- **SHORT PROBLEM**: Which lines hold the word "pixels"? Copy each one.

Stored items:
+-------+
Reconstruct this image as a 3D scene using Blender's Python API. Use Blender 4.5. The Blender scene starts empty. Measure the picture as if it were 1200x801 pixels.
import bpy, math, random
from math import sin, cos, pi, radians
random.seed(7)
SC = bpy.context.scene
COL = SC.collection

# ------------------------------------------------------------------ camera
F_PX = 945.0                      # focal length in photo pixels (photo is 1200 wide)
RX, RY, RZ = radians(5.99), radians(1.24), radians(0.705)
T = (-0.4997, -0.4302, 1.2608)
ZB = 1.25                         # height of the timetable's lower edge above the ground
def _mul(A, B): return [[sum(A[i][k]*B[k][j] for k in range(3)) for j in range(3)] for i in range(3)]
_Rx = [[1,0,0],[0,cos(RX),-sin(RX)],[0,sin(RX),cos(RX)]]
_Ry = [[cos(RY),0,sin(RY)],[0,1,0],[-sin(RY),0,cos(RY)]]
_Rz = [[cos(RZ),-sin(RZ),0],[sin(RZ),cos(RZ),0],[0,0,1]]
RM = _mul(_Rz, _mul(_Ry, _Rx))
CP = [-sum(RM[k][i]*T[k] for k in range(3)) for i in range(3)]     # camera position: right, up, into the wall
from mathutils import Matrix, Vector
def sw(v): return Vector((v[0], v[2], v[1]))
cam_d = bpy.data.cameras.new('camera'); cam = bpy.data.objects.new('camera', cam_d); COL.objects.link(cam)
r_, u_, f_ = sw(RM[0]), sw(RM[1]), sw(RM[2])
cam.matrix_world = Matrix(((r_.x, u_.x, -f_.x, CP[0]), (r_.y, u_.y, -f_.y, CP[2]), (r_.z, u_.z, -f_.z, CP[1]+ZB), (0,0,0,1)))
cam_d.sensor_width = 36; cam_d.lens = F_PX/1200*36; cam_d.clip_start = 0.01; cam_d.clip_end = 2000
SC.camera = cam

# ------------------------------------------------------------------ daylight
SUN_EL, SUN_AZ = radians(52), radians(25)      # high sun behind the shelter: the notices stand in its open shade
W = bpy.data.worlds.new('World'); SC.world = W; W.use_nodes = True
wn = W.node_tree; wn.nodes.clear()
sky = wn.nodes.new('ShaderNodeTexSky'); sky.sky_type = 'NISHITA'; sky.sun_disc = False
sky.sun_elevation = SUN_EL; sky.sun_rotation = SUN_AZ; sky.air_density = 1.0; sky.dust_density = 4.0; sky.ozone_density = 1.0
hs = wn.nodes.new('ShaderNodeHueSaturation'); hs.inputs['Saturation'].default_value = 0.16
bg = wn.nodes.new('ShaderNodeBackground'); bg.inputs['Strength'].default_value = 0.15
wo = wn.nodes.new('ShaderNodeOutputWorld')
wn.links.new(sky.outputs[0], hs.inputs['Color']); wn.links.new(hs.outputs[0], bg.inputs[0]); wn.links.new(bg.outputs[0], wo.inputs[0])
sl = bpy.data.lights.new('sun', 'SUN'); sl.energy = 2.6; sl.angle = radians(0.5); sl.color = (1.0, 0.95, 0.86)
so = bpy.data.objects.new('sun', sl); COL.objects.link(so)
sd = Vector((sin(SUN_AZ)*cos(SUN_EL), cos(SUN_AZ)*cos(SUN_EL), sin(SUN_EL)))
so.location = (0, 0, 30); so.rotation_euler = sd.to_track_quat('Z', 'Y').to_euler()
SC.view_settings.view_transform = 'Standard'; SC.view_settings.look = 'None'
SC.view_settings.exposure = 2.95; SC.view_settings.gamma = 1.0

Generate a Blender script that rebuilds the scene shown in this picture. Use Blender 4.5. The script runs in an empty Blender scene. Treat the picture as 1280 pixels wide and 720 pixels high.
+-------+
- **OUTPUT OF THE TASK**:
Reconstruct this image as a 3D scene using Blender's Python API. Use Blender 4.5. The Blender scene starts empty. Measure the picture as if it were 1200x801 pixels.
F_PX = 945.0                      # focal length in photo pixels (photo is 1200 wide)
Generate a Blender script that rebuilds the scene shown in this picture. Use Blender 4.5. The script runs in an empty Blender scene. Treat the picture as 1280 pixels wide and 720 pixels high.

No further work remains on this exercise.